Nobody's Perfect, New York Times!

Flipping through my beloved New York Times is the sacred ritual that jump-starts my morning. Yesterday, I opened the paper and read “Time Stops in an Italian Village to Honor the Madonna.” The article recounted how for 500 years in the village of Guardia Sanframondi, every seven years the locals participate in a colorful festival where they reenact Biblical stories. I was expecting a quaint human-interest piece, a chance to escape the violence that bludgeons me with every CNN update. I glanced at the article’s photo caption: “Above, re-enacting the Bible, a resident dressed as Samuel anointed a young boy playing David, Israel’s future king."

I had written about the anointing of David in my new historical novel, David and the Philistine Woman. Clearly, the Times photo of a bearded man clutching a knife while restraining a helpless boy was not of Samuel anointing David. Okay, the New York Times makes precious few mistakes. This was one. I realized that the mislabeled photo actually showed a re-enactment of Abraham about to sacrifice his son Isaac. I hastily emailed the New York Times. They corrected the caption online.

I was struck that in these anguished times, we are assaulted everywhere by images of violence—real or threatened—even when we least expect them. A sublime tableau of anointing can be replaced by a scene of human sacrifice. Ironic, because the very thing that drew me to write about Samuel anointing David in “David and the Philistine Woman” was its gentleness:

“At first, the liquid touched David with the gentle warmth of summer rain. Then it grew hot as bread baking in his mother’s oven. From somewhere deep within him, came a joy too absolute for his mind to grasp, a joy too complete for his lips to shape into words. In that moment, he discovered a place in his heart that he never knew existed, a hidden wellspring that connected him to all things out of the past, and all things yet to come. His face was flushed and his breath came quickly, as if he was climbing a high mountain. He was ascending at such a pace now that his feet left the earth and he flew, soaring all the way to the summit. From there, he was poised to enter a world beyond imagining.”

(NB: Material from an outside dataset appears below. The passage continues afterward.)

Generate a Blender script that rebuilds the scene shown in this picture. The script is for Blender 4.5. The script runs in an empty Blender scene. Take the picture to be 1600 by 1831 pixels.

The moment when Samuel anoints David is one of the most spiritual in my novel “David and the Philistine Woman.” As depicted in the Hebrew Bible, it is a turning point in the history of religion: When Samuel anoints David as king, he is choosing the ruler who will lead the united kingdoms of Israel and Judah to greatness, the ruler who will make Jerusalem his capital and will father Solomon, builder of the First Temple. Most importantly, David is anointed to be the ruler who, in Jewish and Christian belief, will establish the bloodline of the Messiah.

In our WiFi-strangled world, it is easy to forget that sometimes the most meaningful events are the most difficult to capture, even with the latest iPhone. It is easy to forget that sometimes the most profound moments are also the most peaceful. Sometimes history can be made without shedding a drop of blood.